Dan Slevin relished the time he spent with these two old geezers who are the subject of The Two Popes.
In the closely contested race to be the hardest working Kiwi in Hollywood, there’s a case to be made for screenwriter, producer (and occasional director) Anthony McCarten.
While Taika Waititi is now on at least a one film a year schedule – with side ventures directing and producing in both prestige and popular television – McCarten’s great skill is perseverance. He knows a good idea when he has one and then keeps going until the rest of the world is ready for it.
His 1998 feature debut as a director, Via Satellite, originally saw the light of day as a play at Wellington’s Circa Theatre. His second feature, Show of Hands (2009) started out life as his own 2008 novel. He adapted his novel The English Harem for UK TV in 2005, and his excellent novel, Brilliance (2013) about the relationship between inventor Thomas Edison and financier J.P. Morgan started out life as an, as yet, unproduced play.
And so it goes with The Two Popes, originally a stage play (called The Pope), then a screenplay called The Two Popes which Netflix cleverly attached to Brazilian director Fernando Meirelles (The Constant Gardener). There’s a lesson here for any young writer – if at first you don’t succeed (or even if you do) try, try again.
McCarten’s script is about an imagined meeting between the ageing Pope Benedict (Anthony Hopkins) and the frustrated reformer, Cardinal Bergoglio of Argentina (Jonathan Pryce). Benedict is feeling his age and feeling something else too – or the lack of something. Bergoglio think he is visiting so he can resign but in fact he being sounded out as a possible replacement. Benedict is considering becoming the first pope to resign since Gregory XII in 1415. That’s not a huge amount of precedent for an institution that relies so much on tradition.
You can see why it would have made a terrific play – at least as long as it was cast as well as this film is. Two characters with much in common but also much that separates them. Conservative and reformer, European and Latin American, detached and worldly. But both desperate in their own way to do the right thing by the church and 1.2 billion Roman Catholics.
Films like this are so rare. Films that hinge on the goodness of characters rather than their desires. It doesn’t ignore their flaws – imagined though they may be in their detail – but it felt invigorating to spend time with these two old geezers.

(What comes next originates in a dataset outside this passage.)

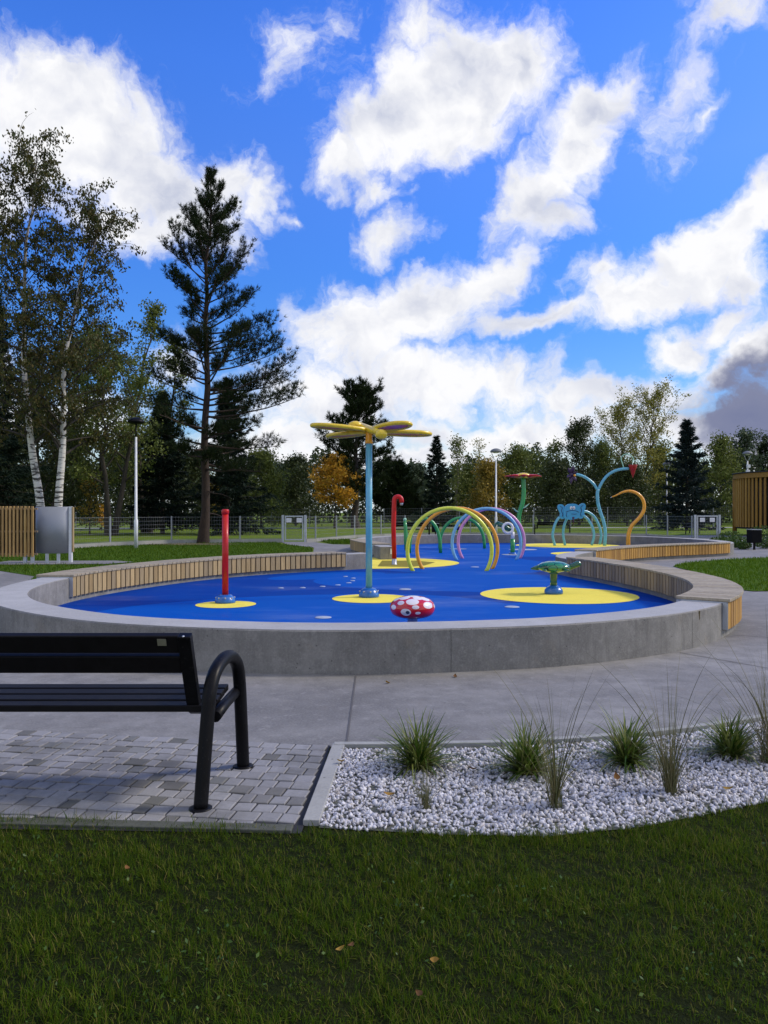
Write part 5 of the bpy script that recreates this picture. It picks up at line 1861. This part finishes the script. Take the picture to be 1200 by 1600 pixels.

One final thought is that there must be a standing set of the Sistine Chapel at Rome’s Cinecittà Studio considering how much use they would get out of it. Long sections of The Two Popes take place there and the HBO series The Young Pope (now renamed The New Pope for season two) often feels like it was filmed in the actual Vatican even though that can’t be possible.
The Two Popes is streaming now on Netflix. It’s rated 13+ according to Netflix’s own measurement system and was rated M – violence and content that may disturb – when it screened briefly theatrically here late last year. And if you are in the mood for more fictional popes, may I recommend Nanni Moretti’s Habemus Papam (aka We Have a Pope) from 2011, about another unlikely candidate elevated to the job. Good luck finding it though.